Hemos visto que, efectivamente, Cristo puede ser considerado como Rey ya que puede reinar en la conciencia, voluntad y en los corazones. Y que es Rey tanto por su divinidad como por su humanidad. Pero ¿hasta dónde alcanza su realeza? Ciertamente, el dominio y señorío de Cristo alcanza a todo lo creado tanto visible como invisible según refiere la Escritura: «Tuyos son, Señor, la grandeza y el poder, la gloria, el esplendor, la majestad, porque tuyo es cuánto hay en cielo y tierra, tú eres rey y soberano de todo» (1 Cro 29, 11) y san Pablo: «Por tanto, al Rey eterno, inmortal, invisible, único Dios, a Él sea honor y gloria por los siglos de los siglos.

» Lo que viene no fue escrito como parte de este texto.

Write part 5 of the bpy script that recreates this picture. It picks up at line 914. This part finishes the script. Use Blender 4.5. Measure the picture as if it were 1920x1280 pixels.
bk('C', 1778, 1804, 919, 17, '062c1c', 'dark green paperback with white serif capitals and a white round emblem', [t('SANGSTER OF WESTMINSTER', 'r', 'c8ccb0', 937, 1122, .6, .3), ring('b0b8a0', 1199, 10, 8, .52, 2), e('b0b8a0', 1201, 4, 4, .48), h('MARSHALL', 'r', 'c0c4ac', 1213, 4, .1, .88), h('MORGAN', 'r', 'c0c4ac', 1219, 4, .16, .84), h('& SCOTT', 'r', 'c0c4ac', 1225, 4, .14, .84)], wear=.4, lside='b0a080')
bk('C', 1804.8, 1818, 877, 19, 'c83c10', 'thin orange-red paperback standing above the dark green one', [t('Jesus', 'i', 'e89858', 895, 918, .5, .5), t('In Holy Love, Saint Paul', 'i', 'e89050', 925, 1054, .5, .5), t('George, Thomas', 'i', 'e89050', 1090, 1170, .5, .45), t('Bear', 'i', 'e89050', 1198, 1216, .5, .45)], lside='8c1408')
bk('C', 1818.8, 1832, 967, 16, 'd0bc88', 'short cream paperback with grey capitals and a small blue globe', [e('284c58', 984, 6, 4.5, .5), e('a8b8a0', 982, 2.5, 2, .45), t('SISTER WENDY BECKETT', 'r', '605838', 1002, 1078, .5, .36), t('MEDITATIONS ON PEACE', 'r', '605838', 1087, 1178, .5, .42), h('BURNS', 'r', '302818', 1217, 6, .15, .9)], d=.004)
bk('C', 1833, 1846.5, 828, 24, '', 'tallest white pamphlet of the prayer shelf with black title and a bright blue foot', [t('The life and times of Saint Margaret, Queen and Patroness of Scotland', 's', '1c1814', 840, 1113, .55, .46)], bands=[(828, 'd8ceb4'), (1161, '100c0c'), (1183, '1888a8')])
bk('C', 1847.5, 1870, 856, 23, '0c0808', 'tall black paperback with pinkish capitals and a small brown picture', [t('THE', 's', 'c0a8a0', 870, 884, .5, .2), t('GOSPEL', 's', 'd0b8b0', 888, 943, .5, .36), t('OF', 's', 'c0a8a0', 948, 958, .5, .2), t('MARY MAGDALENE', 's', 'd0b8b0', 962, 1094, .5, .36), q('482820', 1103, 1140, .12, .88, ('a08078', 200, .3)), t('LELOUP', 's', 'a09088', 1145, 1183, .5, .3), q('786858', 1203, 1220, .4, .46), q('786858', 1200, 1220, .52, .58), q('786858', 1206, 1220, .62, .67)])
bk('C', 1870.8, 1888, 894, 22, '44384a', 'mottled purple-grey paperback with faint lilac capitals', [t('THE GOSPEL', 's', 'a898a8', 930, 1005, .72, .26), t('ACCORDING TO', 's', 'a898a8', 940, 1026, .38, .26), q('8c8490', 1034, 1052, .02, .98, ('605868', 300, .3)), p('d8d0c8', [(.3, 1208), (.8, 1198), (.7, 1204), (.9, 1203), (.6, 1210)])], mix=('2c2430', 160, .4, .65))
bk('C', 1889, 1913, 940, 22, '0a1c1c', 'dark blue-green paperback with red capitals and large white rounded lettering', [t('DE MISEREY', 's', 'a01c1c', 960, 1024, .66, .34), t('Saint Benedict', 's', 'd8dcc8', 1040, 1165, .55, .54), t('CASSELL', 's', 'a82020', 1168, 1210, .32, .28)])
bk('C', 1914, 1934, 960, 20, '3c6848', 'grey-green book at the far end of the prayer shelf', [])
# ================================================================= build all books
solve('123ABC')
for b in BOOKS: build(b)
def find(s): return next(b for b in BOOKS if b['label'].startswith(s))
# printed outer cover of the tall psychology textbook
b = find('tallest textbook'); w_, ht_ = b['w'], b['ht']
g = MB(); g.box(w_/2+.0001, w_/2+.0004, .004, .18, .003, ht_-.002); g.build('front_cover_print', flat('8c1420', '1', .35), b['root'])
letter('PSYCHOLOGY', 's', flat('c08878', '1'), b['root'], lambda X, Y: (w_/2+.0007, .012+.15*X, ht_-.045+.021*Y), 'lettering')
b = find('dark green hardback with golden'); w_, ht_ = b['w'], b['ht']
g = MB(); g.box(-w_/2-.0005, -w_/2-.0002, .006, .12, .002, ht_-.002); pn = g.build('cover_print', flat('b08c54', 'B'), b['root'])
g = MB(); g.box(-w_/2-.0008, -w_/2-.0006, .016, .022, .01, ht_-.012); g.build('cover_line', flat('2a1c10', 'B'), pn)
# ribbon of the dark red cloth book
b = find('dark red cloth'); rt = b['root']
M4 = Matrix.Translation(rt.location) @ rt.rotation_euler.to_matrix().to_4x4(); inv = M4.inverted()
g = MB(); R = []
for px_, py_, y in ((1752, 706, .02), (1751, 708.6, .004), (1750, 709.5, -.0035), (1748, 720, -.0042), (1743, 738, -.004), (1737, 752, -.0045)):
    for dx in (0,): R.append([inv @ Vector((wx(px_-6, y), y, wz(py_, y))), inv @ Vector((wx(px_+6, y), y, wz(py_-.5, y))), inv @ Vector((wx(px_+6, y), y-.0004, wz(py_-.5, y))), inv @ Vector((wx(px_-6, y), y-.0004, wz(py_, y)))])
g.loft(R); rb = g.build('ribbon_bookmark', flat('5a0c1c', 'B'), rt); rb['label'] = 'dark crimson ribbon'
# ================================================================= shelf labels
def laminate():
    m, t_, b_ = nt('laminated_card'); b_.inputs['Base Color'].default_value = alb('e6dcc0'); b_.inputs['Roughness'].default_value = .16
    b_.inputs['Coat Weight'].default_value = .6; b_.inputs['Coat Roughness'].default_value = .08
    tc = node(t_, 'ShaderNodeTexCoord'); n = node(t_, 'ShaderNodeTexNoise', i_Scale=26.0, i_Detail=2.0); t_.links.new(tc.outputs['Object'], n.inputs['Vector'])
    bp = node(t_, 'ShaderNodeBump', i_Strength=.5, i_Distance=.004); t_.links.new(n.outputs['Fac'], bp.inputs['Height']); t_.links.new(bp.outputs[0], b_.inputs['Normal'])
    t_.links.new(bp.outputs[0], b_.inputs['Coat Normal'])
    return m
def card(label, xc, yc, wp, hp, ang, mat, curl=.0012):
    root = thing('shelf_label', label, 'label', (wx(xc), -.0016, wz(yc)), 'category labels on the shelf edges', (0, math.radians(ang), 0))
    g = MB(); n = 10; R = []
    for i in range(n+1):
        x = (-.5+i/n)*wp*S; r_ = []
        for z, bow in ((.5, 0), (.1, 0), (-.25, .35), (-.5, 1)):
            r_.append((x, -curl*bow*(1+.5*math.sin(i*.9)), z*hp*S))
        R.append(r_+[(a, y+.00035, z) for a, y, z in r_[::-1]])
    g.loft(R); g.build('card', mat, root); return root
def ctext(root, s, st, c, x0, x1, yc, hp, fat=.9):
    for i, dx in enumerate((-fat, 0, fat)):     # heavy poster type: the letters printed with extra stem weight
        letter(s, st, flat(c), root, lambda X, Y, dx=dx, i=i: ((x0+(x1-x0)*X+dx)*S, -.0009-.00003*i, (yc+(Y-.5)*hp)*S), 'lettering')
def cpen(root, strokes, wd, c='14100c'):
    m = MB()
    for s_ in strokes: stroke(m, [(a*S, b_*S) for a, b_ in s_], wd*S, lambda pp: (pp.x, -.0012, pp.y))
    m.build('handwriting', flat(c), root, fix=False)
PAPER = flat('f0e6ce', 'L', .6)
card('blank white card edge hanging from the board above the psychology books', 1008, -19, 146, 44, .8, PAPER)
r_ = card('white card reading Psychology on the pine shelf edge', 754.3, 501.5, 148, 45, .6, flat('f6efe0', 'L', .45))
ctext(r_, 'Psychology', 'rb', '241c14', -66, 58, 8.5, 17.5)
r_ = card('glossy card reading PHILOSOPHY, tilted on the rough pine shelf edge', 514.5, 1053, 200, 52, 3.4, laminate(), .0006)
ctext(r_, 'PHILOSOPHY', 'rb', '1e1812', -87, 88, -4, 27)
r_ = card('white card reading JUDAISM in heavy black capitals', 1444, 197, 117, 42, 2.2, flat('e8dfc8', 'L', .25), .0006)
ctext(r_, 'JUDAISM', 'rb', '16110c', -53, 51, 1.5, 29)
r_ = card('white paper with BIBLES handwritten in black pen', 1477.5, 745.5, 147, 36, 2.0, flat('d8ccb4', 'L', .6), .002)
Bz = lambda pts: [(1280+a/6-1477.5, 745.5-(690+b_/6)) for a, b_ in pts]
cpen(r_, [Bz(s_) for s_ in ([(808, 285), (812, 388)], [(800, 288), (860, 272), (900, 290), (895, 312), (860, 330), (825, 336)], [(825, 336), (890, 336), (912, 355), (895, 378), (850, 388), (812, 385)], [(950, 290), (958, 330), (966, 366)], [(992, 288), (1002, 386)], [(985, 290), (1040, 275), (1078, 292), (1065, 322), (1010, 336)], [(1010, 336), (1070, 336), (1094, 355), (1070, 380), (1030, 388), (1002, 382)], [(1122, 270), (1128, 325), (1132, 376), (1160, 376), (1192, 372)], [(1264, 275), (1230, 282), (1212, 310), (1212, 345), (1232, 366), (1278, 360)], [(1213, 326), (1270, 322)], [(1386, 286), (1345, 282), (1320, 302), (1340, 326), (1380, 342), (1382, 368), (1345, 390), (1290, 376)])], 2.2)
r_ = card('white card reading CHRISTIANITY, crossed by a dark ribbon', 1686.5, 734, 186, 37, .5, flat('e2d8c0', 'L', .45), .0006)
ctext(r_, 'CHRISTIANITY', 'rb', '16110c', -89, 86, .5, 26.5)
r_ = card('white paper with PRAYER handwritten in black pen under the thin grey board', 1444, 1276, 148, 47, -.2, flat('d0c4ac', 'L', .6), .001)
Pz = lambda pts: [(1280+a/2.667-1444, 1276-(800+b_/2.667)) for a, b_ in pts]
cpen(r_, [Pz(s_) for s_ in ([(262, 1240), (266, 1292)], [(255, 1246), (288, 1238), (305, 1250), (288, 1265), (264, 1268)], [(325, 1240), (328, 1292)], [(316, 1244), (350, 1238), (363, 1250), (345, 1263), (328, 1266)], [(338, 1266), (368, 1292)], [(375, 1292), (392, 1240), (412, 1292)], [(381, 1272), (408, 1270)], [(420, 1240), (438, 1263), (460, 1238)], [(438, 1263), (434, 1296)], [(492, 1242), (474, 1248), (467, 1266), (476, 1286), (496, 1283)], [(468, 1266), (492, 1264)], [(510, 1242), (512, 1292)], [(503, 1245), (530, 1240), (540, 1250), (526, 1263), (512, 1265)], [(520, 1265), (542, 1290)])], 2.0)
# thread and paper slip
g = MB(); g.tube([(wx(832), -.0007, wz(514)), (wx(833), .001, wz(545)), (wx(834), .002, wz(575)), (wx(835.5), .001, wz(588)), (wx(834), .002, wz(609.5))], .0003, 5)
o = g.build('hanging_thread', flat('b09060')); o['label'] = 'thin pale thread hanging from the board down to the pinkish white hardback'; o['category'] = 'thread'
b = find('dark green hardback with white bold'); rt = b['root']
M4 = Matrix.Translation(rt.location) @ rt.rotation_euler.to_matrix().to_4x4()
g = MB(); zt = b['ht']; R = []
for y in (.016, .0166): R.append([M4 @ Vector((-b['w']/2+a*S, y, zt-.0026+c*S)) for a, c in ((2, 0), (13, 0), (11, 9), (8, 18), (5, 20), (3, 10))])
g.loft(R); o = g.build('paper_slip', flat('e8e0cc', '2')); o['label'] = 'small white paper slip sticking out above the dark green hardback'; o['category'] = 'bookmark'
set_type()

Amén» (1Tim 1, 17).

Cristo es poseedor de todo cuanto existe por ser Dios, pues a Él le corresponde lo que corresponde al Padre eterno; por haberlo conquistado a precio de su sangre en la cruz, pues con su misterio pascual ha recapitulado todo en sí mismo; y por amar al mundo apasionadamente hasta el punto de entregar su vida por la salvación de éste. Pero Él no se conforma con un mundo o una creación sometida a la esclavitud del pecado sino que la extensión y propagación de su reina implica un ardor misionero que no puede eludirse si queremos que la humanidad y la creación se vean libres del yugo del diablo y ser puestas en las manos de Cristo. Por ello, su reinado no se conforma con una dimensión personal o íntima del fiel sino que ha de repercutir en las relaciones sociales y en vida pública de los pueblos y naciones de la tierra. A este respecto recordemos las palabras de Pio XI: «nunca resplandecería una esperanza cierta de paz verdadera entre los pueblos mientras los individuos y las naciones negasen y rechazasen el imperio de nuestro Salvador» (QP, prólogo).


Por último, conviene recordar aquel grito de “¡Viva Cristo Rey!” con el que murieron tantos mártires en el s. XX tanto en México, con la guerra de los cristeros, como en la España del primero trienio del mismo siglo. Traer a la memoria esta frase es traer al presente la entrega radical que exige el Evangelio y el servicio a tan excelso Rey. Nos recuerda que el martirio es una exigencia de la vivencia total del amor a Dios ya que si los soldados que mueren en el campo de batalla por su rey y su patria obtienen la gloria del recuerdo de la historia, cuanto más los soldados de Cristo, que obtienen la gloria de la eternidad en la corte celestial de su Rey y Señor, Jesucristo.


Vivamos, pues, con paz esta fiesta buscando ante todo el reino de Dios y su justicia; pidiendo, cada día, que venga a nosotros su reino; y que sirviendo lealmente a este Rey eterno, un día podamos morar con él en el cielo.